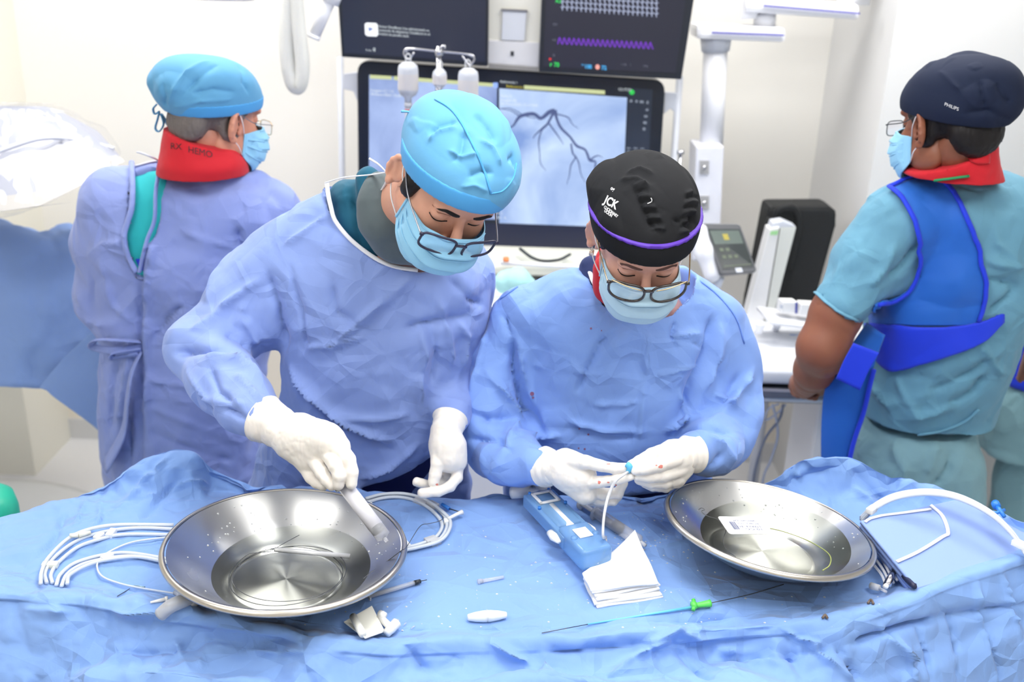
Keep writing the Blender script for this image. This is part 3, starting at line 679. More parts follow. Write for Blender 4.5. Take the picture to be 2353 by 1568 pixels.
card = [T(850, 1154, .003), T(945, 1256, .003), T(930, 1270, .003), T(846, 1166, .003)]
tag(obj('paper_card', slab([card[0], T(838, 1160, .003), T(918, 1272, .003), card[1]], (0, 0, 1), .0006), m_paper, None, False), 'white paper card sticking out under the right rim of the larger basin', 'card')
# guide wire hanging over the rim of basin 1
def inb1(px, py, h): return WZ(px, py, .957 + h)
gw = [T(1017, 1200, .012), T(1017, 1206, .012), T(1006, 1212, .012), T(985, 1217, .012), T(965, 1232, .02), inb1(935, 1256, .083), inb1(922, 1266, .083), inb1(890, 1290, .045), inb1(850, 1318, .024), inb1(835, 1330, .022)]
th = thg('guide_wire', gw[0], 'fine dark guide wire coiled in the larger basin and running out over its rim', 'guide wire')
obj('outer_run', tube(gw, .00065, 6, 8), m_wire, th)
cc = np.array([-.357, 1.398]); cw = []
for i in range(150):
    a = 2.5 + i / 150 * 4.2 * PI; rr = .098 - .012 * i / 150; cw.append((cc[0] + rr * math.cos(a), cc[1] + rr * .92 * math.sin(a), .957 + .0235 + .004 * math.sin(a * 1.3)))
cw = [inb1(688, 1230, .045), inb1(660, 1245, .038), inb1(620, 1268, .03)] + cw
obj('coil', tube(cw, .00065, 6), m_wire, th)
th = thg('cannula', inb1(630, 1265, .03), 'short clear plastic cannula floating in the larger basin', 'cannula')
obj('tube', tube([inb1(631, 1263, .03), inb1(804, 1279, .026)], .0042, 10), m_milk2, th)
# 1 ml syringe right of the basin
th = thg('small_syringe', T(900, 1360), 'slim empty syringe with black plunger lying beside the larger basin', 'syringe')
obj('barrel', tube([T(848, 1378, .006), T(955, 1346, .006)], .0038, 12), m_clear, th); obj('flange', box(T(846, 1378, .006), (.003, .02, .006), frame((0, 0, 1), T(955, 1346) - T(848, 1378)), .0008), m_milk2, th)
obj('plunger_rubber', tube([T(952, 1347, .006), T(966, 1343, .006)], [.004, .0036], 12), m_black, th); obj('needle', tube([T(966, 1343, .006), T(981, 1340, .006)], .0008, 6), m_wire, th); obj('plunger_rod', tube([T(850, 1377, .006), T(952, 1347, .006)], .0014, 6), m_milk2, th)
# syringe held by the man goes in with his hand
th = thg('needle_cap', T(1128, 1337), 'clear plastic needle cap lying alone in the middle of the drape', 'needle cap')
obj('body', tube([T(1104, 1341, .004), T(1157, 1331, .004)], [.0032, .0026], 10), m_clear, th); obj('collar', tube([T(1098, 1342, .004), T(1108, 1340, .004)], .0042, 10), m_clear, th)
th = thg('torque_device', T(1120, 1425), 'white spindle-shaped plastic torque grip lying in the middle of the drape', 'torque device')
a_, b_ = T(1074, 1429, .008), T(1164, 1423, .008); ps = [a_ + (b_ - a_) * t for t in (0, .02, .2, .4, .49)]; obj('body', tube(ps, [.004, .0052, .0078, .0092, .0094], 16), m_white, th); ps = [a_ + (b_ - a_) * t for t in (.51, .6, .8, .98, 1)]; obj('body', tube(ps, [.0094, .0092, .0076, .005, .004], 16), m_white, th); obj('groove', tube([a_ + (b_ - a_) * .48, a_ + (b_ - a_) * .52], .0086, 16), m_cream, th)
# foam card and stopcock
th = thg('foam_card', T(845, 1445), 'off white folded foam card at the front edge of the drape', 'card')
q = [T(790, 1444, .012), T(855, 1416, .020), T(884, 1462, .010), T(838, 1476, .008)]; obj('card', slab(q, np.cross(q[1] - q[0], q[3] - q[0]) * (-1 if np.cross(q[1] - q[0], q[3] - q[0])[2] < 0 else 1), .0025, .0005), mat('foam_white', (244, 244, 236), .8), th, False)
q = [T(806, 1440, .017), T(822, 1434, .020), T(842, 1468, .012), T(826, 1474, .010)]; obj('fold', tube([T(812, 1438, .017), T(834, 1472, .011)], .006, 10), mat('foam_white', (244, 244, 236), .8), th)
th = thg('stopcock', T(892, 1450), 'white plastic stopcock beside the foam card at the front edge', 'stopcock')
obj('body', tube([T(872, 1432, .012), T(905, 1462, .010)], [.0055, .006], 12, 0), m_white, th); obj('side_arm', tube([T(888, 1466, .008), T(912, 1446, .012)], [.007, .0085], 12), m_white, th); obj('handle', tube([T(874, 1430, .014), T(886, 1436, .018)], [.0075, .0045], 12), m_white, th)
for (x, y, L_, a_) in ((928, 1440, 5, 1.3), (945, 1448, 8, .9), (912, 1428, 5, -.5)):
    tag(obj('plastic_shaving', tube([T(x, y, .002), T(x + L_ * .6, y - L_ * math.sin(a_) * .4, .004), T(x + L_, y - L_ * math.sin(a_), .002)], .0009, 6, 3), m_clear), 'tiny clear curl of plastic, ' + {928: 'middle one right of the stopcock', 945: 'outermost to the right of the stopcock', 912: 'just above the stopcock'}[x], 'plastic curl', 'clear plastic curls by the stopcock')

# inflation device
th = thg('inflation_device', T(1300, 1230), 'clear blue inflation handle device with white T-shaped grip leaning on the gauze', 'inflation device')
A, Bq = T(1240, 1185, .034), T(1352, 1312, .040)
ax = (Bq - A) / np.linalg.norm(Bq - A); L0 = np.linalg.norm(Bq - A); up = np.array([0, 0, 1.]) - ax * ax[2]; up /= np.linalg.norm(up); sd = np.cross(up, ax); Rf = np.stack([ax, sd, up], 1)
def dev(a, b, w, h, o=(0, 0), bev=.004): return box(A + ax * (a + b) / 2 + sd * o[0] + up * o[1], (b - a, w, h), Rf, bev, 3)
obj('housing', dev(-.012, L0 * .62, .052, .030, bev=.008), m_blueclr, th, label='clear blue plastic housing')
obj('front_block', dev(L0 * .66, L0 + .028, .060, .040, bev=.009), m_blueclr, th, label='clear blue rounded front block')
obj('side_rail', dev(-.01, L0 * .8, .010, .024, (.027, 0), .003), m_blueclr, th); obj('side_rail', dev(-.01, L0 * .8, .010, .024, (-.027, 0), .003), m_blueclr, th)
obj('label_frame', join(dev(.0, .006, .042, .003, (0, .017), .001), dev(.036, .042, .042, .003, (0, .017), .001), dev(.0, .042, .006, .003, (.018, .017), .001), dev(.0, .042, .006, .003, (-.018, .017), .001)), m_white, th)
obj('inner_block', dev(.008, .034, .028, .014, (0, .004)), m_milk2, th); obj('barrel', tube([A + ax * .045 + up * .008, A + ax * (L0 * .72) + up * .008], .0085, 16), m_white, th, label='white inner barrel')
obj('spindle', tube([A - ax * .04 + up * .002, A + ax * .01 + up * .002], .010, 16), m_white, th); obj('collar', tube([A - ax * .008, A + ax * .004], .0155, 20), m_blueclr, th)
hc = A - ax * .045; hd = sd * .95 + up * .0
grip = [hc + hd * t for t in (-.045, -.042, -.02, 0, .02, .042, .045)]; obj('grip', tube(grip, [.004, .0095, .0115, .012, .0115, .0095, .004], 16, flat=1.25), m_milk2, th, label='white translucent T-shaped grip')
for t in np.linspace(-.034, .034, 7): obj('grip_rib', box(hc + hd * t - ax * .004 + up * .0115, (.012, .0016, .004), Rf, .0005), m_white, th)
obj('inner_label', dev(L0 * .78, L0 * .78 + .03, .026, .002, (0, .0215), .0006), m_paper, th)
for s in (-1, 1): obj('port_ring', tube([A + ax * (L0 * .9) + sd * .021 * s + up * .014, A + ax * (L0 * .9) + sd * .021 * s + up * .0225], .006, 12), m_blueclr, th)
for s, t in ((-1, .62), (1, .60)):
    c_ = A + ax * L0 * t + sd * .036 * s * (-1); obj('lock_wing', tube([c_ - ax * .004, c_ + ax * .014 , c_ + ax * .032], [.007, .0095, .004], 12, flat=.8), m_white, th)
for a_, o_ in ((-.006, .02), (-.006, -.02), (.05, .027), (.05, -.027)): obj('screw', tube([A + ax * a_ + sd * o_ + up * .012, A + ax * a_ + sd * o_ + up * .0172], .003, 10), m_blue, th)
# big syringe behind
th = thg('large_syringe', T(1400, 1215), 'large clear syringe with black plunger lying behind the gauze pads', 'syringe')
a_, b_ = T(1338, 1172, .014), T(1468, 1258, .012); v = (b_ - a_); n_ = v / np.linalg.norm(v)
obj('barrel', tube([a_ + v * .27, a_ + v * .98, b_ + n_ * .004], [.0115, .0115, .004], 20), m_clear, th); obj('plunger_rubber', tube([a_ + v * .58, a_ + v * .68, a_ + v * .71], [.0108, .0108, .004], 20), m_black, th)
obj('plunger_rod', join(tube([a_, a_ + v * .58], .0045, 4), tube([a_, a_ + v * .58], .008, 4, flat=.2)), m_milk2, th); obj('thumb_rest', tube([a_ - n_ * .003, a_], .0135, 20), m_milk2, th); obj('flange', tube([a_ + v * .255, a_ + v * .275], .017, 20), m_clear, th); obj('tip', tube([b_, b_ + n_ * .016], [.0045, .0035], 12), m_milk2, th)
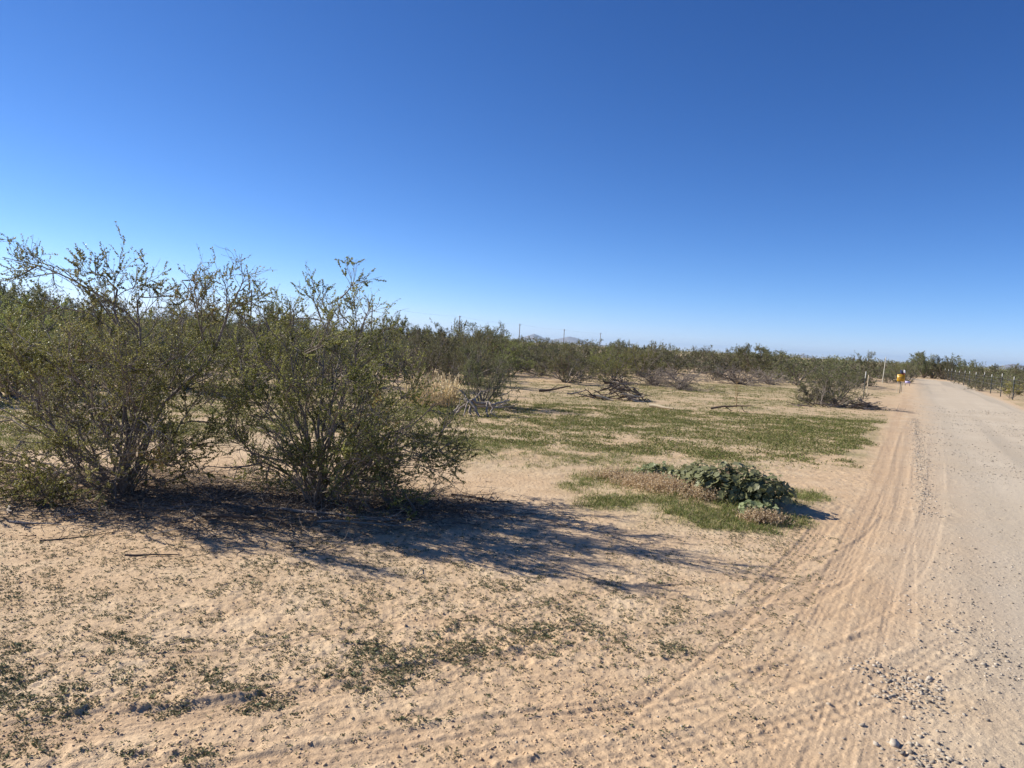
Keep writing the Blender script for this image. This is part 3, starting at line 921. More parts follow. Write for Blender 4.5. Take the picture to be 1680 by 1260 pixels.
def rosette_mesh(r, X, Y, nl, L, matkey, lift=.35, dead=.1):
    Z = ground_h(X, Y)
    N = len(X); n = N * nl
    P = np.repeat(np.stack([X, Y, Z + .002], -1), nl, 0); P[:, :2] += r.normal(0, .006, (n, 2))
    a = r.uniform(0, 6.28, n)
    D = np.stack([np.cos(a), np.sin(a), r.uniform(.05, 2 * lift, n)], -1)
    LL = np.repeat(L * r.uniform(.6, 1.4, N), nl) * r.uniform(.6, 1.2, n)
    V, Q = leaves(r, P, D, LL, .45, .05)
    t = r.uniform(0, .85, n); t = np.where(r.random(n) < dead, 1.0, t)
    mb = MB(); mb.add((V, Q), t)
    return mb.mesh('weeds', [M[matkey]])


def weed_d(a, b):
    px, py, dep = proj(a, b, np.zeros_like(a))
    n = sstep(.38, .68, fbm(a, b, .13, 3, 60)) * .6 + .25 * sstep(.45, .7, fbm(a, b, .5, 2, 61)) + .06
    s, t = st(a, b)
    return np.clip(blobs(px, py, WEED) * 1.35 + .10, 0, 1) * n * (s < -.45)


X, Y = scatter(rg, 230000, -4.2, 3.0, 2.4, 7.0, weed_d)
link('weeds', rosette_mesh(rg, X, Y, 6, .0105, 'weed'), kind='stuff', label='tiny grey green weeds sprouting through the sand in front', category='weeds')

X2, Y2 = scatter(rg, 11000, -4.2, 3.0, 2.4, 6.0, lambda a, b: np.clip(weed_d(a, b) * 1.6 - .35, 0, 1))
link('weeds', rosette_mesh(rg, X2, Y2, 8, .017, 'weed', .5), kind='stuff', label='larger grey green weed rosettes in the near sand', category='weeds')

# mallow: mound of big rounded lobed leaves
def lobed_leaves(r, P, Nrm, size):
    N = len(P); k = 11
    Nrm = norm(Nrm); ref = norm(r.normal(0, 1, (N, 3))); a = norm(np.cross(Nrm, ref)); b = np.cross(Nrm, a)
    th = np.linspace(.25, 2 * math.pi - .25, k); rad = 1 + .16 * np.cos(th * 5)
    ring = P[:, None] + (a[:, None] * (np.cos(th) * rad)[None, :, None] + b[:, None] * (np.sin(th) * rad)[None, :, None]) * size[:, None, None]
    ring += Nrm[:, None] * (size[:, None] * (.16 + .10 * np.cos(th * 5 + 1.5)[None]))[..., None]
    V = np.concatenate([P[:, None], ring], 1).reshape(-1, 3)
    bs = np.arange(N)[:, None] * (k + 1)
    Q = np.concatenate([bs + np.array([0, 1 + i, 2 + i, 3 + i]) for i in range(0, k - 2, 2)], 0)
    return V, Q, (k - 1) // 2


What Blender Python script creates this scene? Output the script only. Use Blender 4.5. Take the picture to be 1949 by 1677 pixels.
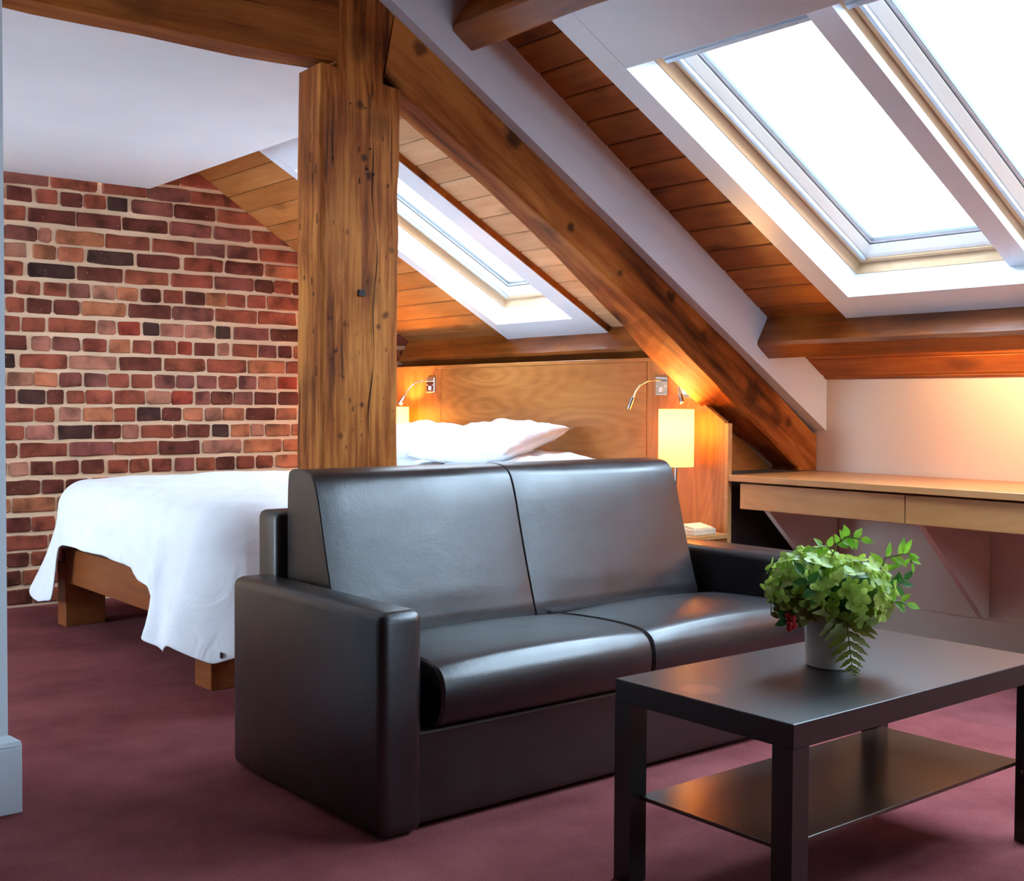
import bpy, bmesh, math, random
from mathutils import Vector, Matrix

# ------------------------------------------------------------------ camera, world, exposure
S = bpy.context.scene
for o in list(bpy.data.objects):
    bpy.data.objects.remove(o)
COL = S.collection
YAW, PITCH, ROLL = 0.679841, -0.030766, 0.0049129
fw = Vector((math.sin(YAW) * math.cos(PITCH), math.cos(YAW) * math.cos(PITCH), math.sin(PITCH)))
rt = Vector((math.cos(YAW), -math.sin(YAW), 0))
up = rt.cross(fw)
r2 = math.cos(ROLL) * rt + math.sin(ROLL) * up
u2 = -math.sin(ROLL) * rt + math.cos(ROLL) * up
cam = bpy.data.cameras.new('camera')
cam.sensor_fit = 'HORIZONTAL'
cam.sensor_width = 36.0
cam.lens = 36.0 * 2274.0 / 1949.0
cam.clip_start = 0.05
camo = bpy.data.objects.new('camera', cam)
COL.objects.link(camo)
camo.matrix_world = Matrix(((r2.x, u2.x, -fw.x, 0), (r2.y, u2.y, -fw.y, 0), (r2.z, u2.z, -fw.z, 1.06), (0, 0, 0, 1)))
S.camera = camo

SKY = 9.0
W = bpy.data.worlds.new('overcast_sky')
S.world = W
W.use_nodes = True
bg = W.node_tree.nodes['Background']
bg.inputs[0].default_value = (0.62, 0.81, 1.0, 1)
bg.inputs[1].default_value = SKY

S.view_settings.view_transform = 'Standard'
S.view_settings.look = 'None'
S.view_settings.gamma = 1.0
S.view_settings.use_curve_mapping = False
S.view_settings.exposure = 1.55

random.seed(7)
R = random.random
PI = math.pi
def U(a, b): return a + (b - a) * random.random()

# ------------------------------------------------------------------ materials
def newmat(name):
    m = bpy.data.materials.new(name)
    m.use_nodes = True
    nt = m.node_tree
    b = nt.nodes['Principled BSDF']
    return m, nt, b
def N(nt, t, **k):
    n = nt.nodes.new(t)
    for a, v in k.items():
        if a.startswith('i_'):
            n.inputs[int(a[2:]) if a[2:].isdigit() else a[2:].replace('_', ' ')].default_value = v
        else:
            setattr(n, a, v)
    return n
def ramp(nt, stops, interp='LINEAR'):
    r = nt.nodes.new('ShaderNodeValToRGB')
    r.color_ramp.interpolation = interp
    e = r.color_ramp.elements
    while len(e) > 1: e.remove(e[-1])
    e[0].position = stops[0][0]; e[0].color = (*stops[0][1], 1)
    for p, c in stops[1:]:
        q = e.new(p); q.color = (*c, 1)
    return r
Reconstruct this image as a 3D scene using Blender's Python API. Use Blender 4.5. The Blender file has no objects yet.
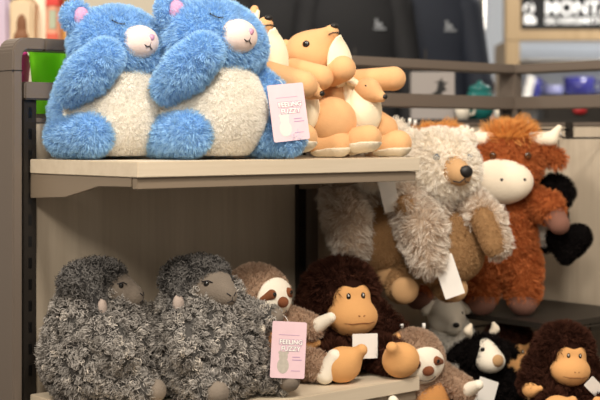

****************************************

● TASK: Go back to the lines above and output, exactly as they stand, the ones from the line containing "What Blender Python" to the line containing "from mathutils import Vector, Matrix". Leave all pictures behind.

● FULL ANSWER:
What Blender Python script creates this scene? Output the script only. Use Blender 4.5. Take the picture to be 1949 by 1677 pixels.
import bpy, bmesh, math, random
from mathutils import Vector, Matrix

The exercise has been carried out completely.